_DIRECTIONS_.
Search the listing below for "this". Copy each matching line.
• • •
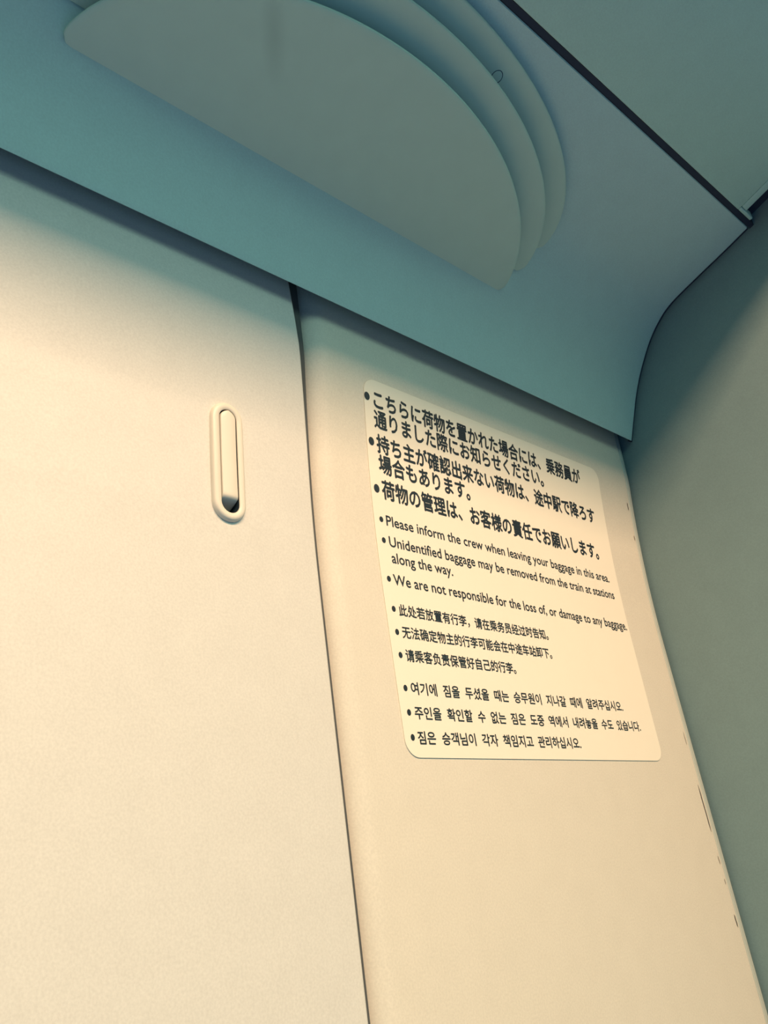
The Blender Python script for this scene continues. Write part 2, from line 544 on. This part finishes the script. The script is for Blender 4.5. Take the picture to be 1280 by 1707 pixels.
LINES = [  # words, left, right, bottom and height of the full letters, stroke weight, full height in em
    ("こちらに荷物を置かれた場合には、乗務員が", 1.044, 1.732, 0.8765, 0.0368, 0.029, 'j'),
    ("通りました際にお知らせください。", 1.042, 1.575, 0.8345, 0.0368, 0.029, 'j'),
    ("持ち主が確認出来ない荷物は、途中駅で降ろす", 1.044, 1.770, 0.7830, 0.0368, 0.029, 'j'),
    ("場合もあります。", 1.045, 1.302, 0.7405, 0.0368, 0.029, 'j'),
    ("荷物の管理は、お客様の責任でお願いします。", 1.047, 1.757, 0.6885, 0.0368, 0.029, 'j'),
    ("Please inform the crew when leaving your baggage in this area.", 1.049, 1.781, 0.6355, 0.0198, 0.014, 'e'),
    ("Unidentified baggage may be removed from the train at stations", 1.050, 1.787, 0.5945, 0.0198, 0.014, 'e'),
    ("along the way.", 1.051, 1.213, 0.5630, 0.0198, 0.014, 'e'),
    ("We are not responsible for the loss of, or damage to any baggage.", 1.048, 1.809, 0.5205, 0.0198, 0.014, 'e'),
    ("此处若放置有行李，请在乘务员经过时告知。", 1.050, 1.483, 0.4630, 0.0205, 0.020, 'j'),
    ("无法确定物主的行李可能会在中途车站卸下。", 1.050, 1.481, 0.4225, 0.0205, 0.020, 'j'),
    ("请乘客负责保管好自己的行李。", 1.050, 1.350, 0.3810, 0.0205, 0.020, 'j'),
    ("여기에  짐을  두셨을  때는  승무원이  지나갈  때에  알려주십시오.", 1.051, 1.703, 0.3240, 0.0205, 0.020, 'j'),
    ("주인을  확인할  수  없는  짐은  도중  역에서  내려놓을  수도  있습니다.", 1.051, 1.755, 0.2825, 0.0205, 0.020, 'j'),
    ("짐은  승객님이  각자  책임지고  관리하십시오.", 1.050, 1.512, 0.2412, 0.0205, 0.020, 'j'),
]
dg = bpy.context.evaluated_depsgraph_get()
def text_mesh(body, weight):
    c = bpy.data.curves.new('lettering', 'FONT')
    c.body = body
    c.resolution_u = 3
    o = bpy.data.objects.new('lettering', c)
    COL.objects.link(o)
    bpy.context.view_layer.update()
    d = bpy.context.evaluated_depsgraph_get()
    me = bpy.data.meshes.new_from_object(o.evaluated_get(d))
    bpy.data.objects.remove(o, do_unlink=True)
    bpy.data.curves.remove(c)
    return me
# where the ink of a full-height letter starts and ends, measured once per script
ref = {}
for key, s in (('j', '国'), ('e', 'H')):
    me = text_mesh(s, 0.012)
    ys = [v.co.y for v in me.vertices]
    ref[key] = (min(ys), max(ys))
for body, xl, xr, zb, hh, wgt, key in LINES:
    src = text_mesh(body, wgt)
    lo, hi = ref[key]
    xa = [v.co.x for v in src.vertices]
    x0, x1 = min(xa), max(xa)
    kx = (xr - xl) / (x1 - x0)
    kz = hh / (hi - lo)
    bm = bmesh.new()
    # bold weight: the same outline struck a few times with a hair's shift
    for n, (dx, dz) in enumerate(((0, 0), (1, 0), (-1, 0), (0, 1), (0, -1))):
        b2 = bmesh.new()
        b2.from_mesh(src)
        for v in b2.verts:
            x = xl + (v.co.x - x0 + dx * wgt) * kx
            z = zb + (v.co.y - lo + dz * wgt) * kz
            v.co = P(x, yw(z) - 0.0019 - 0.00004 * n, z)
        tmp = bpy.data.meshes.new('tmp')
        b2.to_mesh(tmp); b2.free()
        bm.from_mesh(tmp)
        bpy.data.meshes.remove(tmp)
    bpy.data.meshes.remove(src)
    link('text_line', bm, M_INK, sticker)
BUL = [(1.026, 0.896, .0070, .0086), (1.030, 0.802, .0070, .0086), (1.033, 0.706, .0070, .0086)]
BUL += [(1.0365, z, .0048, .0055) for z in (0.645, 0.604, 0.530)]
BUL += [(1.0375, z, .0046, .0054) for z in (0.474, 0.432, 0.391, 0.334, 0.293, 0.252)]
for x, z, rx, rz in BUL:
    bm = bmesh.new()
    bm.faces.new([bm.verts.new(P(x + rx * math.cos(2 * math.pi * i / 24), yw(z + rz * math.sin(2 * math.pi * i / 24)) - 0.0021,
                                 z + rz * math.sin(2 * math.pi * i / 24))) for i in range(24)])
    link('bullet', bm, M_INK, sticker)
• • •
_CORRECT RESPONSE_.
The Blender Python script for this scene continues. Write part 2, from line 544 on. This part finishes the script. The script is for Blender 4.5. Take the picture to be 1280 by 1707 pixels.
    ("Please inform the crew when leaving your baggage in this area.", 1.049, 1.781, 0.6355, 0.0198, 0.014, 'e'),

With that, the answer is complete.